Here's a vague roadmap of stuff that needs to be done to realize a local-first cyberspace.

  • Dat support in Exokit
  • Dat support in regular web
  • Dat in other browsers
  • Dat support in frameworks
  • Interactions in VR
    • Navigating worlds / loading bookmarks
    • High level portal component using the iframe feature in exokit for aframe. a-iframe?
    • Terminal for editing the DOM dat-xr-scene-ide
    • Sketch up set of interaction types in VR. E.g. touch/grab/activate
    • Create base VR scene with useful interactions like physics
    • Tools for moving objects / adding new ones in VR
    • Create a module for saving an aframe scene to an HTML file after it's been modified
    • Add ability to spawn in tools for modifying the world when in archive and save the world after editing
    • Object templates and components for spawning them
    • Create high level scripting for interactions in VR (on click, create new object from template; on collide with player, get bigger)
    • Graph editor for creating interactions.
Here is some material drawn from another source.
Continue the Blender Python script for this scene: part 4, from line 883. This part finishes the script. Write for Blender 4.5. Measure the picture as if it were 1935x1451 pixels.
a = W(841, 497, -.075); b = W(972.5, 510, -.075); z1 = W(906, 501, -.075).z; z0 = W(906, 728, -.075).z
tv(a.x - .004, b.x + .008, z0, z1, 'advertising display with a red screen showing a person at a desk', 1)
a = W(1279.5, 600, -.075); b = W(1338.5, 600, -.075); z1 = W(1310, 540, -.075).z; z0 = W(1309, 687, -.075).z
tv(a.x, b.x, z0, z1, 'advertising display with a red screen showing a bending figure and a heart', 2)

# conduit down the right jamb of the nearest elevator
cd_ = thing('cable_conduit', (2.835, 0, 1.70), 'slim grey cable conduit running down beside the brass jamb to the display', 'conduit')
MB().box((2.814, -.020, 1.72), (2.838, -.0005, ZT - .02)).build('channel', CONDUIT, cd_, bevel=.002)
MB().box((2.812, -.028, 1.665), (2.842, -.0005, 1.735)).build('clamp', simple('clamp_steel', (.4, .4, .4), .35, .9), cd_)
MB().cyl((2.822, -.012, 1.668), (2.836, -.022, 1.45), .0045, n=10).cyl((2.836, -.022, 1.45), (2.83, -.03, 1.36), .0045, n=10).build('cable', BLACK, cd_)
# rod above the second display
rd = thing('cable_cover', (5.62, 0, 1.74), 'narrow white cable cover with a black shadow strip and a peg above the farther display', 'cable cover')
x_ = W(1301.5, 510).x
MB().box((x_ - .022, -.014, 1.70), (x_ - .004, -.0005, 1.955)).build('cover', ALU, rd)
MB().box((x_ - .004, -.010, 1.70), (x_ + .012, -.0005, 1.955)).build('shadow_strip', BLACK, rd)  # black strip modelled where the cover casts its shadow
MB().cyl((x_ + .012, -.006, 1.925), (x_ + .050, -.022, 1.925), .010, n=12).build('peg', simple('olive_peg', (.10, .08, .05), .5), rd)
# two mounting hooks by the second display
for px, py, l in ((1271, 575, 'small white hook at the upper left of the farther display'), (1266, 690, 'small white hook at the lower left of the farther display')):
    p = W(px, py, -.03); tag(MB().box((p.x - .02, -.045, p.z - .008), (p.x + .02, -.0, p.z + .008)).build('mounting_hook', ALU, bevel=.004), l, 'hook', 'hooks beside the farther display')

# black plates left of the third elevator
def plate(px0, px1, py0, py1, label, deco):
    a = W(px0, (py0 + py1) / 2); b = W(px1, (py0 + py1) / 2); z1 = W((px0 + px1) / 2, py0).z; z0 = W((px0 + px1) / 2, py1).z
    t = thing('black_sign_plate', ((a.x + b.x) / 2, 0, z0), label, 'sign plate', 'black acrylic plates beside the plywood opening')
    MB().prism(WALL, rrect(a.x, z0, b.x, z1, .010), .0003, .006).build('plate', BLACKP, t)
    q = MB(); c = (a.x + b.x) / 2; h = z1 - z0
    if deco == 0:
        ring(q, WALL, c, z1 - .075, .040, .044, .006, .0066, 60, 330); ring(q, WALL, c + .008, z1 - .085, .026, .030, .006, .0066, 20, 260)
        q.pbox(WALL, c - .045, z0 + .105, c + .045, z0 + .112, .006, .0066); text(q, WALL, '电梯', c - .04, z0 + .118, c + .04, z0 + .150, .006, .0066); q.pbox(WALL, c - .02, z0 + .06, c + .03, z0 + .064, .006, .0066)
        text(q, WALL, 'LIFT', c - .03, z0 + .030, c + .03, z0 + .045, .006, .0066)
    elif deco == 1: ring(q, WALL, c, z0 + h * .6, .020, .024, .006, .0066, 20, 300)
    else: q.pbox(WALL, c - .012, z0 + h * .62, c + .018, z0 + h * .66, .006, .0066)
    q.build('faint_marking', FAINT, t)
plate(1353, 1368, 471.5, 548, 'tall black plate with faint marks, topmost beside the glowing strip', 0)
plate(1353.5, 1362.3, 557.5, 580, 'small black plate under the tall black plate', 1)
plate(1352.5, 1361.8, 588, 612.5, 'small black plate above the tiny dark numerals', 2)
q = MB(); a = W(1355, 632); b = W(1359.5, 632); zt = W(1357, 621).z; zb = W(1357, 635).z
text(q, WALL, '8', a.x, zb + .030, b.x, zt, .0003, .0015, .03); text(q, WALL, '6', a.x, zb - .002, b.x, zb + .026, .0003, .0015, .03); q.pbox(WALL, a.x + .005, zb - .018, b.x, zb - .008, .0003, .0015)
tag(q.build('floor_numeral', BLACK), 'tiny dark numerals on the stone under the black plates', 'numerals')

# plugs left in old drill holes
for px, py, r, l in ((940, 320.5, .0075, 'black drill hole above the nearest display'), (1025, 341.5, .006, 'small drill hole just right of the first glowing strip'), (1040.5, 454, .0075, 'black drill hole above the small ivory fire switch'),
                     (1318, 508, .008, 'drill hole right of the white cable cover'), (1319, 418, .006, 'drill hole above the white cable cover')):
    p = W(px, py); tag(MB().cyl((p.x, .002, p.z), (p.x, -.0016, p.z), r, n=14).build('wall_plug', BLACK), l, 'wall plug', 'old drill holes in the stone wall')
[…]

Inspired by stuff like Glitchspace, or The Magic Circle
  • local-first cyberspace Operating System
    • Create high "OS" based on Exokit focused on P2P WebXR
    • Root some existing standalone headsets like the Go, Quest, or Magic Leap
    • Install Exokit with the defeault envrionment as the launcher
    • Experiment with getting Ad-Hoc Mesh networking with the WiFi adapter.
    • Integrate mesh networking with Dat stack in exokit

Contributing

What's cool, is that a lot of the goals of local-first cyberspace are aligned with WebXR or Dat in general! If you're interested in moving this along, feel free to create an issue with either ideas on what could be done, or pick from anything on the roadmap that seems like fun. If nothing else appeals to you, consider creating some sort of VR content and publishing it to the P2P network with Beaker.